Senators hit OMB chief on agency consolidations, budget reforms
Senate appropriators Wednesday picked at some of Office of Management and Budget Director Mitch Daniels' budget plans for his own agency, but the Treasury-Postal Appropriations Subcommittee session was a mild-mannered affair compared with Daniels' tangle with House appropriators a week earlier.
Subcommitee Chairman Byron Dorgan, D-N.D., told Daniels he would oppose the administration's plan to consolidate the U.S. Customs Service with the Immigration and Naturalization Service, saying: "We should not visit the problems of INS on Customs ... I think the president would find significant resistance in Congress to such a suggestion."

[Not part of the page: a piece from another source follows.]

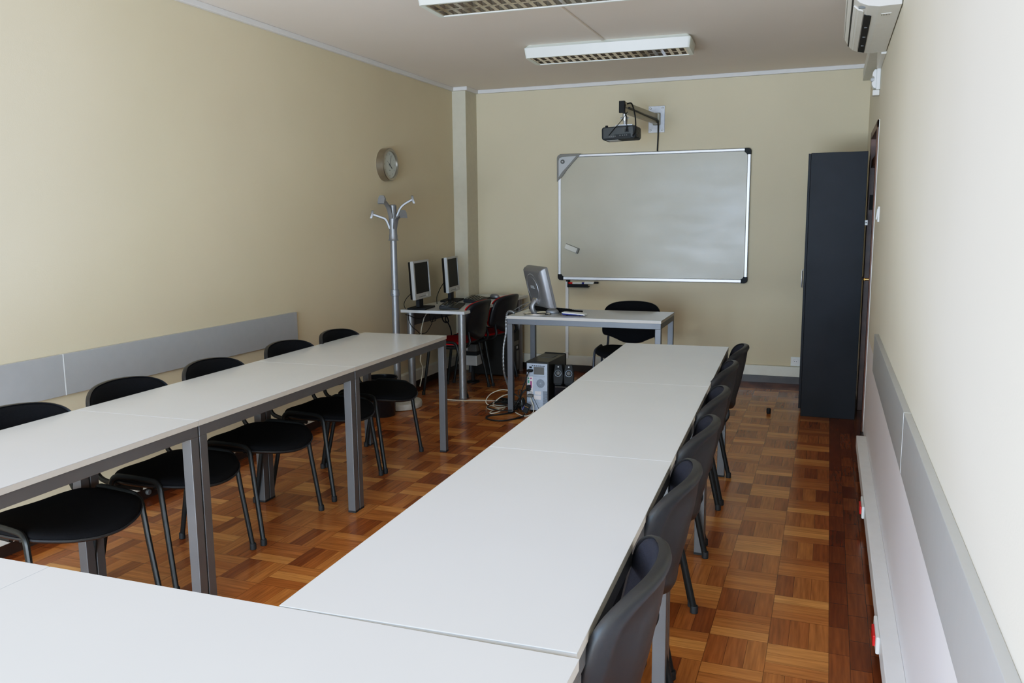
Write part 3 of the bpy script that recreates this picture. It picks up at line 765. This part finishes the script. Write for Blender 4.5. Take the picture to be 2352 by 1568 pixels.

Dorgan and ranking member Ben Nighthorse Campbell, R-Colo., informed Daniels that the administration's plan to consolidate functions in the Executive Office of the President faced stiff resistance as well.
Dorgan also took issue with Daniels' claim that the administration's "full-cost accounting" of federal retirement costs in agencies' budgets would leave agencies such as Customs with a net funding increase for fiscal 2003.
Daniels said Customs' funding level was based on the recommendation of Homeland Security Director Tom Ridge and included "a real increase," even after accounting for the retirement costs.
And Daniels said the administration would "strongly oppose" any effort to shift to other programs the $9 billion it set aside for the "full-cost accounting" reform, which he portrayed as a critical and unprecedented step in federal budgeting.